Przypomnijmy, kilka lat temu w takich samych okolicznościach na przejeździe kolejowym w ciągu ul. Metalowej w Chełmie zginęły dwie osoby: 51-letnia kobieta oraz jej 13-letnia córka. Wypadku nie przeżył również przewożony w samochodzie pies. Wtedy to dróżnik pomimo przyjęciu sygnału o nadjeżdżającym pociągu, udał się do toalety i nie zamknął rogatek. Mężczyzna został skazany na 20 miesięcy pozbawienia wolności, otrzymał również zakaz wykonywania zawodu związanego z ruchem kolejowym przez 5 lat oraz nakaz zapłaty zadośćuczynienia dla rodziny ofiar w wysokości 10 tys. złotych.

(wideo – nadesłane – Krzysztof)

26 komentarzy

  1. zawsze jak dojeżdżam do przejazdu mocno zwalniam i patrzę w dwie strony, mówię oczywiście o przejazdach bez znaku stop, bo na stop to oczywiste. w 95% przypadków siedzi mi już baran na zderzaku i klnie, że zwalniam, choć wolny przejazd

  2. Niech mi ktoś teraz zatrąbi albo mrugnie światłami na Turystycznej jak się zatrzymam przed przejazdem

  3. Nie pierwszy przypadek na tym przejeździe.

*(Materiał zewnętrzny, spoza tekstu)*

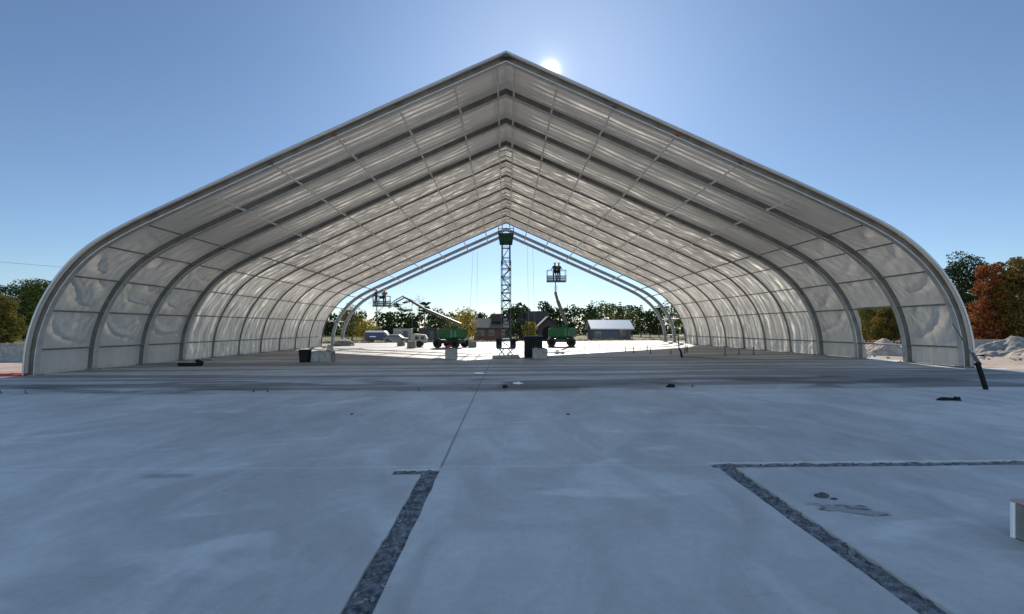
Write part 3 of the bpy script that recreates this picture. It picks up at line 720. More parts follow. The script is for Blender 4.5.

  4. Za nie prawidłowo działający sprzęt PKP PLK zawsze są karani pracownicy, później w sądzie dochodzą swojej niewiności.

  5. Nieprawidłowe działanie sprzętu trzeba zgłosić, później wystawić znak, że rogatki są uszkodzone

  6. Kiedy w końcu samochody będą miały pierwszeństwo przed pociągami!?
    Hulajnogi, piesi i rowery już mają.

  7. I co tu chwalicie? Nie widać, żeby kierowca hamował aż do zatrzymania się i upewnienia, co powinno być normą.. hamuje w ostatniej chwili. Jedyne za co można go pochwalić to refleks, ale powinien był zatrzymać się przed pierwszymi torami i upewnić, że może przejechać. Niestety, liczył na szczęście?

  8. Może I kiedys będą miały pierwszeństwo ale to nie w tym życiu bo pociag to taczka, puścisz i stanie.

  9. to jeszcze sa dróżnicy? u nas juz od dawna nie ma dróżnika a przejazd opuszcza sie automatycznie

  10. Czy są czy nie ma szlabanów na rogatkach zawsze się upewniam.